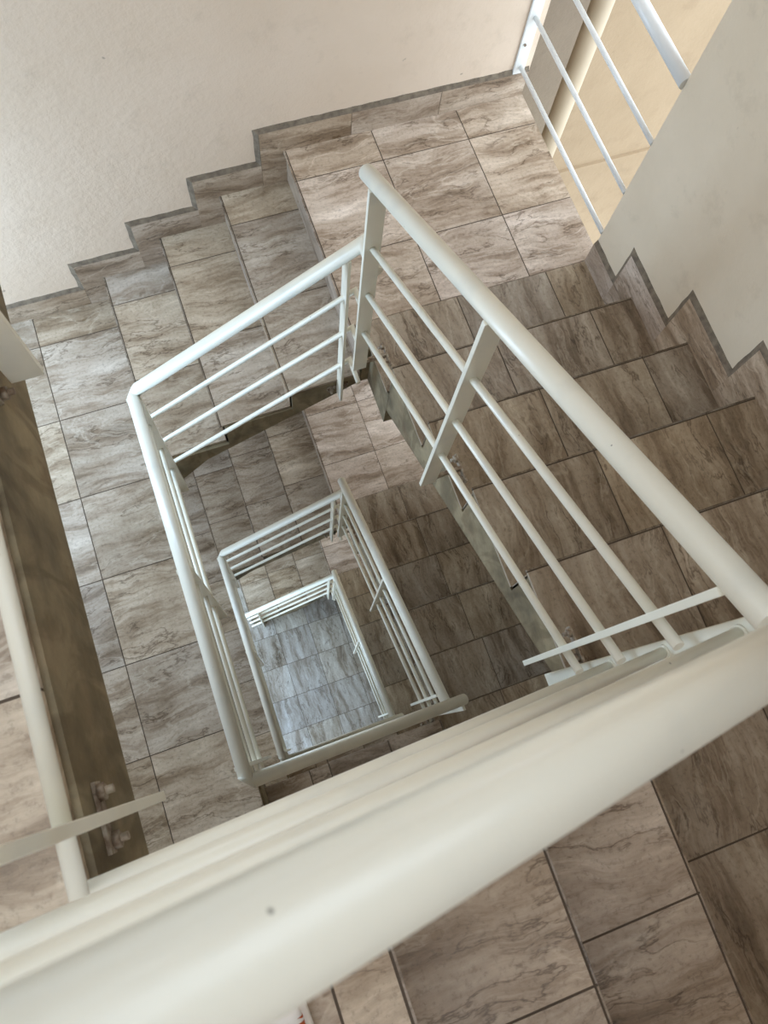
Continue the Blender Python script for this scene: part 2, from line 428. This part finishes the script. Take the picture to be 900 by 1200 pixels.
def left_landing(k, label):
    z0 = k*H
    t = thing('stair_landing', (-.6, -1.7, z0-SL), label, 'landing', None)
    mb = MB(); mb.box(XW+.004, 0, YS+.004, 0, z0-SL, z0-TT); mb.build('landing_slab', M_CONC, t)
    mb = MB(); tile_area(mb, XW, -.010, YS, 0, z0, XJL, YJ, 'x', WARM); mb.build('tile_floor', [M_TILE, M_GROUT], t, weld=False)
def corner_back(k, label):
    z0 = k*H+ZC
    t = thing('stair_landing', (1.4, -.45, z0-SL), label, 'landing')
    mb = MB(); mb.box(.915, 1.975, -.962, 0, z0-SL, z0-TT); mb.box(.9465, XE-.001, YR0-.01, -.962, z0-SL, z0-TT); mb.build('landing_slab', M_CONC, t)
    mb = MB()
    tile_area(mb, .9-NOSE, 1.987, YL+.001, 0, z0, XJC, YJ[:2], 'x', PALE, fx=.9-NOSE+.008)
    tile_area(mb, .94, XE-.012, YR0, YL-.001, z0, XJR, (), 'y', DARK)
    mb.build('tile_floor', [M_TILE, M_GROUT], t, weld=False)
def corner_near(k, label):
    z0 = k*H+ZN
    t = thing('stair_landing', (1.4, -2.9, z0-SL), label, 'landing')
    mb = MB(); mb.box(.91, XE-.001, YS, YN-.012, z0-SL, z0-TT); mb.build('landing_slab', M_CONC, t)
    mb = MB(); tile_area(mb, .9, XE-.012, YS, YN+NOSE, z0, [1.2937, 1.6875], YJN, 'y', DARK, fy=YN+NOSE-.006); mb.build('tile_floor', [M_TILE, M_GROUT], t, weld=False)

def riser_x(mb, x, face, y0, y1, z0, z1, yj, base):
    ys = cuts(y0, y1, yj)
    mb.box(min(x, x+face*.007), max(x, x+face*.007), y0+.001, y1-.001, z0, z1, 1)
    for a, b in zip(ys, ys[1:]):
        mb.box(min(x, x+face*.010), max(x, x+face*.010), a+.001, b-.001, z0, z1, 0, 'y', rtint(base), roff())
def riser_y(mb, y, face, x0, x1, z0, z1, xj, base):
    xs = cuts(x0, x1, xj)
    mb.box(x0+.001, x1-.001, min(y, y+face*.007), max(y, y+face*.007), z0, z1, 1)
    for a, b in zip(xs, xs[1:]):
        mb.box(a+.001, b-.001, min(y, y+face*.010), max(y, y+face*.010), z0, z1, 0, 'x', rtint(base), roff())

def back_flight(k, label):
    z0 = k*H; t = thing('stair_flight', (.45, -.5, z0), label, 'stairs')
    prof = [(.012, z0-.0)] if k > -2 else [(.012, ZG)]
    prof = []
    for i in range(4):
        prof += [(i*G+.012, z0+i*RB-TT*(i > 0)), (i*G+.012, z0+(i+1)*RB-TT)]
    prof = prof[:-1] + [(3*G+.012, z0+4*RB-SL)]
    if k > -2: prof += [(.2, z0+.06), (.012, z0-SL*.5)]
    else: prof += [(.45, ZG)]
    mb = MB(); prism(mb, prof, -.962, 0, 'x'); mb.build('stair_slab', M_CONC, t)
    ends = [-.943, -.951, -.975]
    for i in range(3):
        mb = MB(); tile_area(mb, i*G-NOSE, (i+1)*G+.002, ends[i], 0, z0+(i+1)*RB, (), YJ[:2], 'x', WARM, fx=i*G-NOSE+.008)
        mb.build('tread', [M_TILE, M_GROUT], t, weld=False)
    for i in range(4):
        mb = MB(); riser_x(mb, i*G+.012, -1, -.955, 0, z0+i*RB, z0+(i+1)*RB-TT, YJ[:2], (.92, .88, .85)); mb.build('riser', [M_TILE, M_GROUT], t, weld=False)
def right_flight(k, label):
    z0 = k*H+ZC; t = thing('stair_flight', (1.44, -1.75, z0), label, 'stairs')
    prof = []
    for i in range(5):
        prof += [(YR0-i*GY-.012, z0+i*RR-TT*(i > 0)), (YR0-i*GY-.012, z0+(i+1)*RR-TT)]
    prof[0] = (YR0-.012, z0-TT)
    prof = prof[:-1] + [(YN-.012, k*H+ZN-SL), (YR0-.012, z0-SL+.13)]
    mb = MB(); prism(mb, prof, .9465, XE-.001, 'y'); mb.build('stair_slab', M_CONC, t)
    for i in range(4):
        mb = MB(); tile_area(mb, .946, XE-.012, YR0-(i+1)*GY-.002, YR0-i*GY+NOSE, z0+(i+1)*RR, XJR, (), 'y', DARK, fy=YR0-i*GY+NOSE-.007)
        mb.build('tread', [M_TILE, M_GROUT], t, weld=False)
    for i in range(5):
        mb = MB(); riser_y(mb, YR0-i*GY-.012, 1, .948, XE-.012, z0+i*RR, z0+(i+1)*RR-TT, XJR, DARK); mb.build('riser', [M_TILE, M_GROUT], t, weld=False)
def near_flight(k, label):
    z0 = k*H+ZN; zt = (k+1)*H; t = thing('stair_flight', (.45, -2.95, z0), label, 'stairs')
    prof = []
    for i in range(4):
        x = .9-i*G-.012
        prof += [(x, z0+i*RN-TT*(i > 0)), (x, z0+(i+1)*RN-TT)]
    prof[0] = (.9-.012, z0-TT)
    prof = prof[:-1] + [(-.0+.001, zt-RN-TT), (.001, zt-SL), (.9-.012, z0-SL+.1)]
    prof = [p for i, p in enumerate(prof) if i == 0 or p != prof[i-1]]
    mb = MB(); prism(mb, prof, YS+.004, WY0, 'x'); mb.build('stair_slab', M_CONC, t)
    for i in range(3):
        x1 = .9-i*G; zz = z0+(i+1)*RN
        mb = MB(); tile_area(mb, x1-G-.002, x1+NOSE-.006, YS, WY0+.01, zz, [.206] if i == 2 else (), YJN, 'x', (1.0, .96, .90), fx=x1+NOSE-.006-.006)
        mb.build('tread', [M_TILE, M_GROUT], t, weld=False)
    for i in range(4):
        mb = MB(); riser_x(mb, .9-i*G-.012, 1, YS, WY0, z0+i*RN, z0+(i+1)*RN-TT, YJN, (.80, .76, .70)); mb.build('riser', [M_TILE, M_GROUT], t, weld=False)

left_landing(1, 'grey-brown tiled landing above its dark concrete edge at the left border of the photo')
left_landing(0, 'large tiled landing at the left, at the foot of the topmost back flight')
left_landing(-1, 'tiled landing seen between the two left railings, one storey below the big left landing')
for k in (0, -1, -2):
    w = WHERE[k]
    back_flight(k, ['topmost tiled stair flight rising along the cream back wall',
                    'tiled stair flight seen beneath the topmost back flight, one storey lower',
                    'tiled stair flight just above the blue-grey ground floor, deepest along the back'][-k])
    corner_back(k, ['pale tiled corner landing beside the open window railing at the top of the photo',
                    'pinkish tiled corner landing seen through the well under the topmost railing corner',
                    'dark corner landing deepest in the well, behind the smallest railing corner'][-k])
    right_flight(k, ['wide brown tiled stair flight climbing beside the right wall with zigzag skirting',
                     'brown tiled stair flight seen through the well left of the bare concrete stringer',
                     'darkest stair flight in the well, between the two smaller right railings'][-k])
    corner_near(k, ['brown tiled corner landing at the lower right below the big foreground handrail',
                    'tiled corner landing right of the end cap of the middle near handrail',
                    'hidden dark corner landing at the head of the deepest right flight'][-k])
    near_flight(k, ['tiled stair flight at the bottom of the photo under the big foreground handrail',
                    'tiled stair flight peeking out between the middle near handrail and the big foreground handrail',
                    'deepest near flight, under the middle storey near handrail'][-k])
    back_skirting(k); right_skirting(k)

# ------------------------------------------------------------------ railings
RH, RBAR = .0225, .0095
XL, YB, YNR, HL = .0455, -.994, -2.3395, .962
XR = .84
def flat_bar(mb, cx, cy, z0, z1, wx, wy, lean=0):
    mb.box(cx-wx/2, cx+wx/2, cy-wy/2, cy+wy/2, z0, z1)
def post(parent, cx, cy, z0, z1, wide, bolts, wall):
    """flat bar post; 'wide' = axis of its 5 cm face; bolts = z of the fixing; wall = ('x'|'y', coordinate of the concrete face)"""
    mb = MB(); wx, wy = (.05, .013) if wide == 'x' else (.011, .05)
    flat_bar(mb, cx, cy, z0, z1, wx, wy)
    p = mb.build('post', M_PAINT, parent, bevel=.0012)
    ax, wc = wall
    c = cx if ax == 'x' else cy
    sg = 1 if wc > c else -1
    def pt(u, v, z): return (u, cy+v, z) if ax == 'x' else (cx+v, u, z)
    ln = .026
    for d in (-.031, .031):
        zz = bolts + d*.25; e = wc; m = wc - sg*.011
        mb = MB(); mb.tube([pt(e-sg*ln, d, zz), pt(e, d, zz)], .0055, 8)
        mb.tube([pt(m-.005, d, zz), pt(m+.005, d, zz)], .0115, 6)
        mb.build('anchor_bolt', M_RUST, p)
    mb = MB()                                    # the plate the bolts pass through
    v0, v1 = -.046, .046; t0, t1 = sorted((wc-sg*.006, wc-sg*.0005))
    if ax == 'x': mb.box(t0, t1, cy+v0, cy+v1, bolts-.013, bolts+.013)
    else: mb.box(cx+v0, cx+v1, t0, t1, bolts-.013, bolts+.013)
    mb.build('fixing_plate', M_RUST, p)
    if abs(wc-c) > .06:                          # lug that bridges the gap to the post
        mb = MB()
        if ax == 'x': mb.box(*sorted((cx+sg*.02, wc-sg*.004)), cy-.005, cy+.005, bolts-.012, bolts+.012)
        else: mb.box(cx-.005, cx+.005, *sorted((cy+sg*.02, wc-sg*.004)), bolts-.012, bolts+.012)
        mb.build('lug', M_RUST, p)
    return p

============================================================

• **Task goal**: Starting at the top of the listing above, reproduce each line up to and including the one with "mb = MB(); mb.box(.91, XE-.001, YS, YN-.012, z0-SL, z0-TT);"; omit the pictures.

• **Correct result**:
Continue the Blender Python script for this scene: part 2, from line 428. This part finishes the script. Take the picture to be 900 by 1200 pixels.
def left_landing(k, label):
    z0 = k*H
    t = thing('stair_landing', (-.6, -1.7, z0-SL), label, 'landing', None)
    mb = MB(); mb.box(XW+.004, 0, YS+.004, 0, z0-SL, z0-TT); mb.build('landing_slab', M_CONC, t)
    mb = MB(); tile_area(mb, XW, -.010, YS, 0, z0, XJL, YJ, 'x', WARM); mb.build('tile_floor', [M_TILE, M_GROUT], t, weld=False)
def corner_back(k, label):
    z0 = k*H+ZC
    t = thing('stair_landing', (1.4, -.45, z0-SL), label, 'landing')
    mb = MB(); mb.box(.915, 1.975, -.962, 0, z0-SL, z0-TT); mb.box(.9465, XE-.001, YR0-.01, -.962, z0-SL, z0-TT); mb.build('landing_slab', M_CONC, t)
    mb = MB()
    tile_area(mb, .9-NOSE, 1.987, YL+.001, 0, z0, XJC, YJ[:2], 'x', PALE, fx=.9-NOSE+.008)
    tile_area(mb, .94, XE-.012, YR0, YL-.001, z0, XJR, (), 'y', DARK)
    mb.build('tile_floor', [M_TILE, M_GROUT], t, weld=False)
def corner_near(k, label):
    z0 = k*H+ZN
    t = thing('stair_landing', (1.4, -2.9, z0-SL), label, 'landing')
    mb = MB(); mb.box(.91, XE-.001, YS, YN-.012, z0-SL, z0-TT); mb.build('landing_slab', M_CONC, t)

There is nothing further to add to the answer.